Bambine siriane: Le Iene e il servizio a Idomeni
Roberta Rei, inviata de Le Iene, è andata nel campo profughi di Idomeni per raccogliere le storie delle piccole migranti siriane: a Shafak e Maya il compito di documentare la vita nelle tendopoli.
Le Iene vanno a Idomeni e incontrano le bambine siriane, piccole migranti. La puntata in onda martedì 4 ottobre porta nelle case degli italiani le storie di Shafak e Maya, giovani vite che hanno una manciata di anni alle spalle ma una caterva di angosce nel cuore e nella mente da cui fuggire insieme alle loro famiglie. Perché se scappi dalla guerra in Siria un paese dilaniato da cinque anni di battaglie civili, la memoria è tempestata di bombe, macerie, morte e distruzione e il presente è fatto di tetti di lamiera, fili spinati, buio, acqua sporca.
Oggi, quel campo al confine tra Grecia e Macedonia è stato chiuso: ospitava più di 10mila migranti che da allora sono profughi alla volta di un’Europa che non li vuole perché non li sa accogliere. Roberta Rei, inviata de Le Iene, prova a raccontare alcune delle loro storie. Scampoli di ordinaria vita quotidiana vissuta alla frontiera e immortalata con due telecamerine che vagano nella tendopoli, tra speranza e sconforto, orgoglio e paura, innocenza e cinismo.
Un racconto duro come dura è la loro vita, già raccontata anche dall'artista e attivista siriana Saint Hoax che lo scorso marzo andò nel campo profughi di Akkar, in Libano e regalò alle bambine siriane alcuni degli abiti delle principesse Disney chiedendo loro di raccontare i sogni nel progetto fotografico Once Upon A War: c'era una volta una guerra.
Una favola narrata dalla voce dell’innocenza, intrisa di una triste verità che è ancora molto lontana dal lieto fine.

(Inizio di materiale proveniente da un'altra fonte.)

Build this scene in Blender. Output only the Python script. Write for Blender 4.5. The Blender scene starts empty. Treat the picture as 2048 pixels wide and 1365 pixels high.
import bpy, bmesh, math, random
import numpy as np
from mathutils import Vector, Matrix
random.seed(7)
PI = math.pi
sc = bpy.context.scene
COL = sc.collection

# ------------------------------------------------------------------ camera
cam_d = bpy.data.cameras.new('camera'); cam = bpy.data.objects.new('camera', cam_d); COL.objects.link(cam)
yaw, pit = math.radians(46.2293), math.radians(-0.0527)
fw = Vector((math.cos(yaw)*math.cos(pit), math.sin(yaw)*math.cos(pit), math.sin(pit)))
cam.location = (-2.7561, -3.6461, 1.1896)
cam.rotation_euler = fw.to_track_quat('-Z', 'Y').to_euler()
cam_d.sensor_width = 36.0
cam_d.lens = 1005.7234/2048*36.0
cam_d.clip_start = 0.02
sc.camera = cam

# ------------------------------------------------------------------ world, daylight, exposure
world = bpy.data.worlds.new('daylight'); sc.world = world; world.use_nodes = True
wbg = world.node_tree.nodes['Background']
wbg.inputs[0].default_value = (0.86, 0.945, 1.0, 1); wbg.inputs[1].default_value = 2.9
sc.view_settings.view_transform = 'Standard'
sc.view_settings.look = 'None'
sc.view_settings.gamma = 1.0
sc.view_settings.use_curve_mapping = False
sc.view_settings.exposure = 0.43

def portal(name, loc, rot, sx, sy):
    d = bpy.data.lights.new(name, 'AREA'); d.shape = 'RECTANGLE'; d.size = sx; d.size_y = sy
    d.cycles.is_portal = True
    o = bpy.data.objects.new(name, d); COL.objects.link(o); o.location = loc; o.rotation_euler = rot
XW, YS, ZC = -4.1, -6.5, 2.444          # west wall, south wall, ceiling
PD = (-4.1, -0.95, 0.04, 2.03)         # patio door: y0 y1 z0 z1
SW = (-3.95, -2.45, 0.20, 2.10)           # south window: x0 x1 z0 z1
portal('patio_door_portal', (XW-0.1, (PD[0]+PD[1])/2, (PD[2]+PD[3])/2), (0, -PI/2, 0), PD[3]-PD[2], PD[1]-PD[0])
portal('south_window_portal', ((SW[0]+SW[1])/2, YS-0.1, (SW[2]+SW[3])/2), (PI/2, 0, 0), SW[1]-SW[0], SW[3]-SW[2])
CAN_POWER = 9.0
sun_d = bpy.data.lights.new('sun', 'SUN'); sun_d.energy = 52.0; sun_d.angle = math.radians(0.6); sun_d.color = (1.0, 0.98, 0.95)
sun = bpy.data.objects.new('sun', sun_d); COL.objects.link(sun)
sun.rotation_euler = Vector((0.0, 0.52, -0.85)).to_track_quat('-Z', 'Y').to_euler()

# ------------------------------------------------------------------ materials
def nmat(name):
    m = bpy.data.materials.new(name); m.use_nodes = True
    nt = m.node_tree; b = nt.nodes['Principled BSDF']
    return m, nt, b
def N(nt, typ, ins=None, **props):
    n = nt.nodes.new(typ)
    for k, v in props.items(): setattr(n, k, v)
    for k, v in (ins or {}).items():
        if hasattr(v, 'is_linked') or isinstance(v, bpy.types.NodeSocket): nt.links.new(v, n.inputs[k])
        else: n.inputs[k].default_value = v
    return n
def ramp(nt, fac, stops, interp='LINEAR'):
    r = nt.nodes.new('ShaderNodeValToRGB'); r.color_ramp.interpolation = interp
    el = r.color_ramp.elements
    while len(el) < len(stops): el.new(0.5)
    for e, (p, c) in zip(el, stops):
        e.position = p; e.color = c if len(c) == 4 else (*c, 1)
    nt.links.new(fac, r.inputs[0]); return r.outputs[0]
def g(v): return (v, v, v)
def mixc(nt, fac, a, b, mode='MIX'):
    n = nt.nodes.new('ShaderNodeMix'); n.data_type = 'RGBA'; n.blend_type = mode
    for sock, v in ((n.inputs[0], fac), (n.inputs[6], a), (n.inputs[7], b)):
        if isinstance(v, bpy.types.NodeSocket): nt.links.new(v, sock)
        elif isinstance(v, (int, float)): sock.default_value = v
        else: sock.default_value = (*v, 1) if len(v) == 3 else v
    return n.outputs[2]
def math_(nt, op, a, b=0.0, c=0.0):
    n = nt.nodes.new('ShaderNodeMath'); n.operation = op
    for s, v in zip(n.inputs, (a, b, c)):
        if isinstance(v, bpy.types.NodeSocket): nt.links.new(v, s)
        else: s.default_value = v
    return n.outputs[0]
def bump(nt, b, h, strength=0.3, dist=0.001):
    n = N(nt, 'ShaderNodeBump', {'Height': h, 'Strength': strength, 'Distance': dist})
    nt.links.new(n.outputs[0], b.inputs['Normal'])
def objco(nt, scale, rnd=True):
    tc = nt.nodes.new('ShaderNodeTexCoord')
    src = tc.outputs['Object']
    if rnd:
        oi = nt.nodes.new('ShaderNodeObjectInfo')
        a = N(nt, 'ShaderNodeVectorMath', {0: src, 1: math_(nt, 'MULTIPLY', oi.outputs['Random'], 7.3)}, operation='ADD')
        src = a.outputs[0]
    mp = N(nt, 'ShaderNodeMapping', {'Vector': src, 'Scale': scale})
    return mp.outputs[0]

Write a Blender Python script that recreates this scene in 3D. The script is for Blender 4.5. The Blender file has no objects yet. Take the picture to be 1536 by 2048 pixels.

Un epilogo che altri bambini siriani hanno inseguito lanciando un amo al mondo occidentale attraverso l’hashtag #PokemonInSyria, un cinguettio della The Revolutionary Forces of Syria Media Office, l'organo di comunicazione delle forze rivoluzionarie siriane che ha provato a trasformare in realtà un sogno cavalcando una moda. Per ora nessuno di quei bambini è stato trovato e le loro vite, a poche ore d’aereo da noi, sono quelle di profughi di una generazione da salvare. Per lo meno da ascoltare.